*AIM*
Print exactly what the entries say, line by line, from the first line down to the one with "SC = bpy.context.scene", inclusive.

*Items from a dataset*
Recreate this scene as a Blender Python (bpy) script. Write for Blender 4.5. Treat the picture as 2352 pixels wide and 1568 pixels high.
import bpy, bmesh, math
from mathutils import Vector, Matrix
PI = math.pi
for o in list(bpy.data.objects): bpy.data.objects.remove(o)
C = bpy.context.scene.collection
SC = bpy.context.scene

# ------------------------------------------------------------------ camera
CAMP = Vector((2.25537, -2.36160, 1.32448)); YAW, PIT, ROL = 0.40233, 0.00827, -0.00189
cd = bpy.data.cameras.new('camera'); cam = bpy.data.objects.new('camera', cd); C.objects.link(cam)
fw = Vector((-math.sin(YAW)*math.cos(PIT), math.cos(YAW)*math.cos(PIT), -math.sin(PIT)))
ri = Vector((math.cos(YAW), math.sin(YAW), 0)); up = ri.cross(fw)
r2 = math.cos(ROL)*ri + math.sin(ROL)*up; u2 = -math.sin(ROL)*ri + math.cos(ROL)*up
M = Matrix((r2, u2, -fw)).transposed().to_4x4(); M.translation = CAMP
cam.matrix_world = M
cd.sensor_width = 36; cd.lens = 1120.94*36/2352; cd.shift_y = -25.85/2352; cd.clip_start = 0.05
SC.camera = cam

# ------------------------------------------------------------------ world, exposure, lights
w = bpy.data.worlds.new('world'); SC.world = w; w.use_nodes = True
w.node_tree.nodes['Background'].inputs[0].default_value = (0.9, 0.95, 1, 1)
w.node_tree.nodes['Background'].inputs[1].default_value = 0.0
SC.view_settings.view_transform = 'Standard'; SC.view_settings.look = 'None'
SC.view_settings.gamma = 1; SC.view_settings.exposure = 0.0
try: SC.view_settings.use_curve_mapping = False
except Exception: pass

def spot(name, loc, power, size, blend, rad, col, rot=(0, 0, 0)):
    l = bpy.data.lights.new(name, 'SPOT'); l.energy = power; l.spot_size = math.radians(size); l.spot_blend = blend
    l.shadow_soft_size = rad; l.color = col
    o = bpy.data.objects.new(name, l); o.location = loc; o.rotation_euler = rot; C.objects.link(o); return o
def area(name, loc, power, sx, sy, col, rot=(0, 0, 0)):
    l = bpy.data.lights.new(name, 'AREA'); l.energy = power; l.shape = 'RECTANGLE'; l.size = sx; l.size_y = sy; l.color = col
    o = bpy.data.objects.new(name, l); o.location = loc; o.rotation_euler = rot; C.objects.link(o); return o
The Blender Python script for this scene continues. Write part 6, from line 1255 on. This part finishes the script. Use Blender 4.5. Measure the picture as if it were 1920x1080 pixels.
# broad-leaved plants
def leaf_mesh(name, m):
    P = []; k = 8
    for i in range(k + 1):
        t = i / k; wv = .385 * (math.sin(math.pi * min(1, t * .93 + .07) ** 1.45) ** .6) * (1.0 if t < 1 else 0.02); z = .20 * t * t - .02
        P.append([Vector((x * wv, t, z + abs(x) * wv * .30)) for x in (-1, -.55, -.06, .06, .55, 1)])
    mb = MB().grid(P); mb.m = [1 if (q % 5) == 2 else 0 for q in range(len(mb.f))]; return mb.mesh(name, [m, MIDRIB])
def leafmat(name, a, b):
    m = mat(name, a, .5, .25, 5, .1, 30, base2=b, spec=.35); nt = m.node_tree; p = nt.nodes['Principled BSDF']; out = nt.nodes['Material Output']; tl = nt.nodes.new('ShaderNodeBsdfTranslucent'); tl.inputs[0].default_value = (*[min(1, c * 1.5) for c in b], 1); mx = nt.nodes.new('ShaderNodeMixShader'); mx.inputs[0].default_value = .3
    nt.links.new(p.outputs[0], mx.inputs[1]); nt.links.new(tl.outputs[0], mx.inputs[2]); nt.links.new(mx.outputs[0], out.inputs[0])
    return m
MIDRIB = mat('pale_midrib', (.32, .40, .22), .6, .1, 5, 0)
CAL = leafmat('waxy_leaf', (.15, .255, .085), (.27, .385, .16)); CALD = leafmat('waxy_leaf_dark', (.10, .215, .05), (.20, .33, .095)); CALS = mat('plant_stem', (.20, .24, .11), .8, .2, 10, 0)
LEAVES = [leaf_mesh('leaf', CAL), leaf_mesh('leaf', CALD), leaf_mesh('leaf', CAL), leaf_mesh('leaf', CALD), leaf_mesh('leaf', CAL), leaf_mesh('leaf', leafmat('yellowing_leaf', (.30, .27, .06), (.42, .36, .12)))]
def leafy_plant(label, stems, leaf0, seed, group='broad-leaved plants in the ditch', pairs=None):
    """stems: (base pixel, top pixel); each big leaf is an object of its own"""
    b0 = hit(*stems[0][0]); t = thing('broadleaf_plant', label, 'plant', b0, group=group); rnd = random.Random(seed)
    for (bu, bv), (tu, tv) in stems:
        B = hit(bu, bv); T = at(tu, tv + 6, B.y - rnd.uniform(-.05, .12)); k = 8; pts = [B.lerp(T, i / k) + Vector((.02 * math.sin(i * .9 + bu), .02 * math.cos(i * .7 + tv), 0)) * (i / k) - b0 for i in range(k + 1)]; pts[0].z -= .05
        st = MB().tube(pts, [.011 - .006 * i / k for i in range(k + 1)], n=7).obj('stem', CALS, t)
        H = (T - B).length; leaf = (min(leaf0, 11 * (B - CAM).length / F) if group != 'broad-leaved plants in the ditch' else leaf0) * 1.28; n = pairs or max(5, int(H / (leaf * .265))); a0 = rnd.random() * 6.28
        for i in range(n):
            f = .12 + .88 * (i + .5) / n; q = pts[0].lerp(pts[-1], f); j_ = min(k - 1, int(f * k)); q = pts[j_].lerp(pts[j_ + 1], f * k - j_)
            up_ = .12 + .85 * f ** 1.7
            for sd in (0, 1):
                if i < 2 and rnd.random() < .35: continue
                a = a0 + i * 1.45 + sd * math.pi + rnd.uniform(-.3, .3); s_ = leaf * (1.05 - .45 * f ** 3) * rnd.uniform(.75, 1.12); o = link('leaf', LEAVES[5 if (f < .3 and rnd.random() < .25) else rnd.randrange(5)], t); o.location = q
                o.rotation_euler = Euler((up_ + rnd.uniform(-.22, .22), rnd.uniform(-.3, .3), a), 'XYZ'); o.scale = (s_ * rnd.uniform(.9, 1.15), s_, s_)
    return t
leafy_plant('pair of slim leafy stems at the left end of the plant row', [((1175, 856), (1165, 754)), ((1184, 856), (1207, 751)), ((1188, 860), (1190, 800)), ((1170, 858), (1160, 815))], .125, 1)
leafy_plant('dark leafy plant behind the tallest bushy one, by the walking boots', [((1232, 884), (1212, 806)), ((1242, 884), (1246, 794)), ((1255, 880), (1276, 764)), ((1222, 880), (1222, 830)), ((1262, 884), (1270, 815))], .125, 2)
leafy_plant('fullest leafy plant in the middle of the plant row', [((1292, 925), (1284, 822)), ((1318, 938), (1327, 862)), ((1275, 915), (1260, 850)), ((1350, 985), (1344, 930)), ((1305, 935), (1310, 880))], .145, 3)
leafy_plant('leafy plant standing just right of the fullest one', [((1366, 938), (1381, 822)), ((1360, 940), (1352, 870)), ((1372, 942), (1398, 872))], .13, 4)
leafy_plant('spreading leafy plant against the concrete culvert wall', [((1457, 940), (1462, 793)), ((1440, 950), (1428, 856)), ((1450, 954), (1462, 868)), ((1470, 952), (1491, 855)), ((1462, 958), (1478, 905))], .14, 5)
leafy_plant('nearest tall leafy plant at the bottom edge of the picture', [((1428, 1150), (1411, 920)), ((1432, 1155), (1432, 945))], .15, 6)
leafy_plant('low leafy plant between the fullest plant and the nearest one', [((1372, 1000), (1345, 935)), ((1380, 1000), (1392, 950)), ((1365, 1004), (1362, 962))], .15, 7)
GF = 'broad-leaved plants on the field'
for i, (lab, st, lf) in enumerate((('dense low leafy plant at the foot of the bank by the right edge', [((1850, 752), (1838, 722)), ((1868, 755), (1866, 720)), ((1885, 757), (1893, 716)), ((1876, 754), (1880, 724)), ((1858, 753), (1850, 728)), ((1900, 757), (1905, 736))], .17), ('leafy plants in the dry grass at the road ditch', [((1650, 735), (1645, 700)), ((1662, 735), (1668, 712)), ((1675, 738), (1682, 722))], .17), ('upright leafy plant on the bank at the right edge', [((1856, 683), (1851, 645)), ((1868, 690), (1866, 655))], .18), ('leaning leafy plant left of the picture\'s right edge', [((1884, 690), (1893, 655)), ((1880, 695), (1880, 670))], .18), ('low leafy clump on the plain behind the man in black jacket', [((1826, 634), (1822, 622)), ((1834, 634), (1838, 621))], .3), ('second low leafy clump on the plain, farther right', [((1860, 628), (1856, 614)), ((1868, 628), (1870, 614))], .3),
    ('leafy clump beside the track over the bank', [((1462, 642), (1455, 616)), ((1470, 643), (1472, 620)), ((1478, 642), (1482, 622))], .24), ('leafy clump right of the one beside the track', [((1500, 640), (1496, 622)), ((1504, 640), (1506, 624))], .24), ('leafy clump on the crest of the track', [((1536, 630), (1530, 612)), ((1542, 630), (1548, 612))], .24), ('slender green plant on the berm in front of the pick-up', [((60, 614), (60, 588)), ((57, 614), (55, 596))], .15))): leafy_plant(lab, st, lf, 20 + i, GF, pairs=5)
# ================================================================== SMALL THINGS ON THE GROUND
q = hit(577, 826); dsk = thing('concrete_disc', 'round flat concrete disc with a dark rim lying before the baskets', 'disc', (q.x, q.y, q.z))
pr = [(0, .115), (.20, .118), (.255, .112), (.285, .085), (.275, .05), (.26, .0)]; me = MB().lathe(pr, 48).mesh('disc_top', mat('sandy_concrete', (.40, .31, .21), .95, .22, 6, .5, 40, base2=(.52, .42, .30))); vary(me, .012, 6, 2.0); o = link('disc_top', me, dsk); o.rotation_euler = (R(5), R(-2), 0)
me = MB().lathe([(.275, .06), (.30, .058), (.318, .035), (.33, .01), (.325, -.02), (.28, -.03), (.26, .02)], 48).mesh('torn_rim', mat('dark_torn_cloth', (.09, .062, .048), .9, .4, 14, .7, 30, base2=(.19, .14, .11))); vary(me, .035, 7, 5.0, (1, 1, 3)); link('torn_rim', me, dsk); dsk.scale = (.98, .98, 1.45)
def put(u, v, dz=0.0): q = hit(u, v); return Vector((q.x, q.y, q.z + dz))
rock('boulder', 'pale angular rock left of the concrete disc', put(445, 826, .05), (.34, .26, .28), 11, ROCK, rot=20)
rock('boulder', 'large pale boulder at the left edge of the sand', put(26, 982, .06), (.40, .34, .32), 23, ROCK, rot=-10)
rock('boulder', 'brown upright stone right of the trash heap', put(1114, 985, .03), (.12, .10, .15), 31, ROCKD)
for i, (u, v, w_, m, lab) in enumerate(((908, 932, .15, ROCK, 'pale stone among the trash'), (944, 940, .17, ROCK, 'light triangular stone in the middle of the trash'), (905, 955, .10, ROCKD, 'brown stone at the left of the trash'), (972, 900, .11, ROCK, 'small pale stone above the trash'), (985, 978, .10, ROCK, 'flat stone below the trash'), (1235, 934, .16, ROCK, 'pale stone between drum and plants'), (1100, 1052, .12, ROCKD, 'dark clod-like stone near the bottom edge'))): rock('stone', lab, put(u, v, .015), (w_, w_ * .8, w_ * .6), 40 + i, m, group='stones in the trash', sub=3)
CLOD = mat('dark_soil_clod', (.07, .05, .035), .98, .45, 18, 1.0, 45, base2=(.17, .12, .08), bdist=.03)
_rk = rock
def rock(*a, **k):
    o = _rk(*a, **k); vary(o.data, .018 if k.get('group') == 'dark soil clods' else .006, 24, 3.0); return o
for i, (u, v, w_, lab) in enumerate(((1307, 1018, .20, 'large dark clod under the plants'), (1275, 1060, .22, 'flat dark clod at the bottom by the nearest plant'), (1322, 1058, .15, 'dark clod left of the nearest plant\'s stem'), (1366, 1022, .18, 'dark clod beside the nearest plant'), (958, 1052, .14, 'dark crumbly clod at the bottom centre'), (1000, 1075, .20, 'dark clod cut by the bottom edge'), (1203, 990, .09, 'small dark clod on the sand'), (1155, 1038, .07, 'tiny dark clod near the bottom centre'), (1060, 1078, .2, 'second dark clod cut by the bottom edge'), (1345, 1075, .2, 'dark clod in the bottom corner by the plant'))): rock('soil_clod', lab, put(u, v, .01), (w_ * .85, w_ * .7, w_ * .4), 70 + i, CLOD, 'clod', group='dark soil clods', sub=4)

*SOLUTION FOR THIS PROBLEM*
Recreate this scene as a Blender Python (bpy) script. Write for Blender 4.5. Treat the picture as 2352 pixels wide and 1568 pixels high.
import bpy, bmesh, math
from mathutils import Vector, Matrix
PI = math.pi
for o in list(bpy.data.objects): bpy.data.objects.remove(o)
C = bpy.context.scene.collection
SC = bpy.context.scene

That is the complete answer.